Exercise brief:
Select from the data all lines with the word "wide".

Data block:
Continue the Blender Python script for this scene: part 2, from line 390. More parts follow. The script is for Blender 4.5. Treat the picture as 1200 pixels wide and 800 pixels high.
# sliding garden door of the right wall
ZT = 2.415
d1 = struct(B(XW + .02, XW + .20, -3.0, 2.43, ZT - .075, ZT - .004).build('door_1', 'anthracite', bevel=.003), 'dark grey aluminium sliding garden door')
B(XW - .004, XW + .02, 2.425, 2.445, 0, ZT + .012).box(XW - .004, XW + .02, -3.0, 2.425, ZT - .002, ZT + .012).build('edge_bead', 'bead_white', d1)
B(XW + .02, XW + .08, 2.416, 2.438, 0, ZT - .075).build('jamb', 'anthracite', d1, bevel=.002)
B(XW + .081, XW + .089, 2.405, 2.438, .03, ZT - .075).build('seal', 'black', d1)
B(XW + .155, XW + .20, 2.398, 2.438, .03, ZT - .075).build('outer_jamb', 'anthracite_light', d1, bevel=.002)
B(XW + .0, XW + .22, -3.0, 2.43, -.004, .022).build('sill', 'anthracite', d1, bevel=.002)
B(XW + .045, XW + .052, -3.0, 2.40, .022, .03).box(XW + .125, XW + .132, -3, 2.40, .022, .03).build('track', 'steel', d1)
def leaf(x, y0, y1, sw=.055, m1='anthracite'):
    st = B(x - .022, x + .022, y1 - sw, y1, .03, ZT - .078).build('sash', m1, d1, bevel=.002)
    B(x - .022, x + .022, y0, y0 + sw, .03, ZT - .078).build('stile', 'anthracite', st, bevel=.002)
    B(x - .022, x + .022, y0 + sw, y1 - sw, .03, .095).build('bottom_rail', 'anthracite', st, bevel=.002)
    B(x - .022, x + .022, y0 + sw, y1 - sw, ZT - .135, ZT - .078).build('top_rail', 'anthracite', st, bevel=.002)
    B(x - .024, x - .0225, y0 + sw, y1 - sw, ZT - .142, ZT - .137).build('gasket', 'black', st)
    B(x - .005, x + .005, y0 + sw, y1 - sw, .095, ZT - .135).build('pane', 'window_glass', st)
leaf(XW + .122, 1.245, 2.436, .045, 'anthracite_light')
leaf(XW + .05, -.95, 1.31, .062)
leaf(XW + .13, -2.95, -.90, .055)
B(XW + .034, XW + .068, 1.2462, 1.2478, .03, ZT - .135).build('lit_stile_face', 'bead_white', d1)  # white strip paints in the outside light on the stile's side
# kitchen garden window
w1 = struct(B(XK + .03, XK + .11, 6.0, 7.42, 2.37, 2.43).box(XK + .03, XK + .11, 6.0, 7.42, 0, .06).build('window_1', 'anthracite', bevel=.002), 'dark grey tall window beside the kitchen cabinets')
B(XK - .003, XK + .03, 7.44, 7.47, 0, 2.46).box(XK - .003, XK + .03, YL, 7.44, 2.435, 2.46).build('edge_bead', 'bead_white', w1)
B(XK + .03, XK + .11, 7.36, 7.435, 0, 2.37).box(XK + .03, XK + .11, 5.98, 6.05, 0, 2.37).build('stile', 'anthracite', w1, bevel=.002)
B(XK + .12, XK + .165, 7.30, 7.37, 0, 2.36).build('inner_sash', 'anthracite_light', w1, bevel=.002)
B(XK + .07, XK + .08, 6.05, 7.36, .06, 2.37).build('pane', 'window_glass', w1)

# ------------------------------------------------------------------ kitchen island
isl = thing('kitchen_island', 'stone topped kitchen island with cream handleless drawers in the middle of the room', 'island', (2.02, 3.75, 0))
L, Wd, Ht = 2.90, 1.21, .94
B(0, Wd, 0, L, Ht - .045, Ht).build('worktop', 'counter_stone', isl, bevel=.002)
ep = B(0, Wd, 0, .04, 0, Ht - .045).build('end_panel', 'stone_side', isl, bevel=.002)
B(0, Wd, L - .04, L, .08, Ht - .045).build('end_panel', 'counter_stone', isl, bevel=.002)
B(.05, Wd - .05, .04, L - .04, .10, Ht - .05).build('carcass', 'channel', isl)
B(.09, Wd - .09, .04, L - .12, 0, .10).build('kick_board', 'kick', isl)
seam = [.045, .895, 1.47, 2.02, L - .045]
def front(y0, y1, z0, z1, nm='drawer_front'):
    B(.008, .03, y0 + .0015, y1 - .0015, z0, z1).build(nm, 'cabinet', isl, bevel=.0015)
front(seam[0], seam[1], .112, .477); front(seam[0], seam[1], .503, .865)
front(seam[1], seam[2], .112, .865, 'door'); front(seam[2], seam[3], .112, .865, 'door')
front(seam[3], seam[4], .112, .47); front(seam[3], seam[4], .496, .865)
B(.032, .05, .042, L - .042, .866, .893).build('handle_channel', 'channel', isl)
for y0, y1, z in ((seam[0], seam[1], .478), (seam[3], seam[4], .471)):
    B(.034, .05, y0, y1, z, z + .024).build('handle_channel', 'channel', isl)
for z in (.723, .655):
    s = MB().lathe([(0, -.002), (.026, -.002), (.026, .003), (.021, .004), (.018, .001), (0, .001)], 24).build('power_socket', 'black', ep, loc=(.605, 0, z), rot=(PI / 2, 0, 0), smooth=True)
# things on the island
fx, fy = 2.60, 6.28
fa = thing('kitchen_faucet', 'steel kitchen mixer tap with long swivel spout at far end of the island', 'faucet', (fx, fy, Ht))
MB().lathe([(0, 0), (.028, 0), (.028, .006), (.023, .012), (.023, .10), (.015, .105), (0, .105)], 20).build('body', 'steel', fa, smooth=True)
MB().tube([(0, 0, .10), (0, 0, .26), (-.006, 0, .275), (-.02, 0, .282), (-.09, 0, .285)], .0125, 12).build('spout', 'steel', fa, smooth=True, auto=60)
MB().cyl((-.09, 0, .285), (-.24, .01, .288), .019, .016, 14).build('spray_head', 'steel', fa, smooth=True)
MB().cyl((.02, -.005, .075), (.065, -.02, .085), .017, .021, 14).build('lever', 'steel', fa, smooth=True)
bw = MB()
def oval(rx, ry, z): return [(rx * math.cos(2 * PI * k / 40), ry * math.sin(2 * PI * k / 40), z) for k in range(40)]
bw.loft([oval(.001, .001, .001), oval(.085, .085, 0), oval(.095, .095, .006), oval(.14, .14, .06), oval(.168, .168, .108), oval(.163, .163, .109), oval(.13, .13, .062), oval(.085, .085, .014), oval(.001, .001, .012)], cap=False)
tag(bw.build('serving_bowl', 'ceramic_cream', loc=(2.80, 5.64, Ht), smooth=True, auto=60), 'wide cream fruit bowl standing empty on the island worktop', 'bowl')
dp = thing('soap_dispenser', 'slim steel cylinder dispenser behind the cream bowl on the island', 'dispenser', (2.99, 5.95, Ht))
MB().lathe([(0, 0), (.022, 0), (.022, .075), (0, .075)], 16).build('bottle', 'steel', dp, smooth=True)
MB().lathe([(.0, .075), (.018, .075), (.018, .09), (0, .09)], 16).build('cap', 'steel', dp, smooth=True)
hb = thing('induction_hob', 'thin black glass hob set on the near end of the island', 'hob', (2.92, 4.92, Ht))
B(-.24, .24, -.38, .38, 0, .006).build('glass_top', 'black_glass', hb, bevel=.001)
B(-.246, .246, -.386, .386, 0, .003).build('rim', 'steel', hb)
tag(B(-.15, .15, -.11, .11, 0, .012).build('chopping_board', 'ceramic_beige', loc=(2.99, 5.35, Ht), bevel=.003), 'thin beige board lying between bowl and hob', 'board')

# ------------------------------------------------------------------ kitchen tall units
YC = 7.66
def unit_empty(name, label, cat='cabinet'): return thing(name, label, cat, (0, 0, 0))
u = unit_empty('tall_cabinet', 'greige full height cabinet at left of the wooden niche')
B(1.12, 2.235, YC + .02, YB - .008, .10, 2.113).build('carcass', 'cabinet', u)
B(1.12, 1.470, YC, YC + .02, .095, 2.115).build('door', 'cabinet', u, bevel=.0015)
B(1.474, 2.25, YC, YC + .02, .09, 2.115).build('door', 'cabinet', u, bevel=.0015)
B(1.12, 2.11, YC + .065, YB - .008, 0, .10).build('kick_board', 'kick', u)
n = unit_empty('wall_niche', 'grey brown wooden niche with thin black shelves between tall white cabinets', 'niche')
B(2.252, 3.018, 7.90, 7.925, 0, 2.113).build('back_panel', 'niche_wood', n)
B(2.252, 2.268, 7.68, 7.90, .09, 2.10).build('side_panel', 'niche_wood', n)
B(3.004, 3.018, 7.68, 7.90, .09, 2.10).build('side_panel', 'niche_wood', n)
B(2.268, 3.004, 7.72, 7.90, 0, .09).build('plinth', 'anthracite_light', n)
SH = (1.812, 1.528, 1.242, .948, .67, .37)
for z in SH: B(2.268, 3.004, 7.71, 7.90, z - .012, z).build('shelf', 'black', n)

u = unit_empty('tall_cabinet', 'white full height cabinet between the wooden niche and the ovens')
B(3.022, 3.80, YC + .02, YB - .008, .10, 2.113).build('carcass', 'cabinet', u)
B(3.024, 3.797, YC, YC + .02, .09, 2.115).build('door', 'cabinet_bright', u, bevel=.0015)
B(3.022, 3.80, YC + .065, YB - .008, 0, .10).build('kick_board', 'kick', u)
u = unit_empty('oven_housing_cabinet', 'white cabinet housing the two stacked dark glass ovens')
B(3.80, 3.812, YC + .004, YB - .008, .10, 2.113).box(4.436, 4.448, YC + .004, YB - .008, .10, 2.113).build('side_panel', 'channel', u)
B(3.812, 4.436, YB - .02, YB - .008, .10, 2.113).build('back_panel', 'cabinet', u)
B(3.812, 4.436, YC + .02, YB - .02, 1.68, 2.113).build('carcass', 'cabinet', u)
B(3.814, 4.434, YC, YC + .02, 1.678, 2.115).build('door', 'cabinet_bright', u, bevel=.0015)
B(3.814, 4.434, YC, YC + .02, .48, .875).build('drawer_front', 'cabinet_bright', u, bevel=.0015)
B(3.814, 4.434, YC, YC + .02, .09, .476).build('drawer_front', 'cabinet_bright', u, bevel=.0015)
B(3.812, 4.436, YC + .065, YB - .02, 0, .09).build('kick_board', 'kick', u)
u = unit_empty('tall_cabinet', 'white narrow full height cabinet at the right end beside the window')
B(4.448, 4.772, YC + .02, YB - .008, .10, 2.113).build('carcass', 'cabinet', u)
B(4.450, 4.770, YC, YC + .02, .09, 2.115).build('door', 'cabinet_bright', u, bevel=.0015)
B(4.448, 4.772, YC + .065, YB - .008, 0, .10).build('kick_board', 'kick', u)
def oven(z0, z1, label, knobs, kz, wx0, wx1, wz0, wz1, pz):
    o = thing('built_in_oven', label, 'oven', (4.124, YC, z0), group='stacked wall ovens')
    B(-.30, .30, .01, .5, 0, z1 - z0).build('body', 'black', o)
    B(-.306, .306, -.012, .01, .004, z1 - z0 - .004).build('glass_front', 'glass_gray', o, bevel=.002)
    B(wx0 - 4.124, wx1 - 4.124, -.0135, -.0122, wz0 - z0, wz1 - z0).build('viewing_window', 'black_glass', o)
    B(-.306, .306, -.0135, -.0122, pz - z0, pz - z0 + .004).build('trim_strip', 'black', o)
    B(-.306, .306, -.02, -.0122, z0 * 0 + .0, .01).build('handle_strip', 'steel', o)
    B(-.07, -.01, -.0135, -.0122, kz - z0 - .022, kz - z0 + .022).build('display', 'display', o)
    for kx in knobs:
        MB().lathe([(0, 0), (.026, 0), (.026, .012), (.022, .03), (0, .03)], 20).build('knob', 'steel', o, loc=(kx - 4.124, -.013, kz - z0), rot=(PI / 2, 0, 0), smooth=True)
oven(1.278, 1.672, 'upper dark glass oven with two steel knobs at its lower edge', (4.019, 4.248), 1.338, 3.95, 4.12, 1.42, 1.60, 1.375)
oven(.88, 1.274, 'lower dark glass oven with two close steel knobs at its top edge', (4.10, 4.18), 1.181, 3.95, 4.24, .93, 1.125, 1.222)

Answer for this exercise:
Continue the Blender Python script for this scene: part 2, from line 390. More parts follow. The script is for Blender 4.5. Treat the picture as 1200 pixels wide and 800 pixels high.
tag(bw.build('serving_bowl', 'ceramic_cream', loc=(2.80, 5.64, Ht), smooth=True, auto=60), 'wide cream fruit bowl standing empty on the island worktop', 'bowl')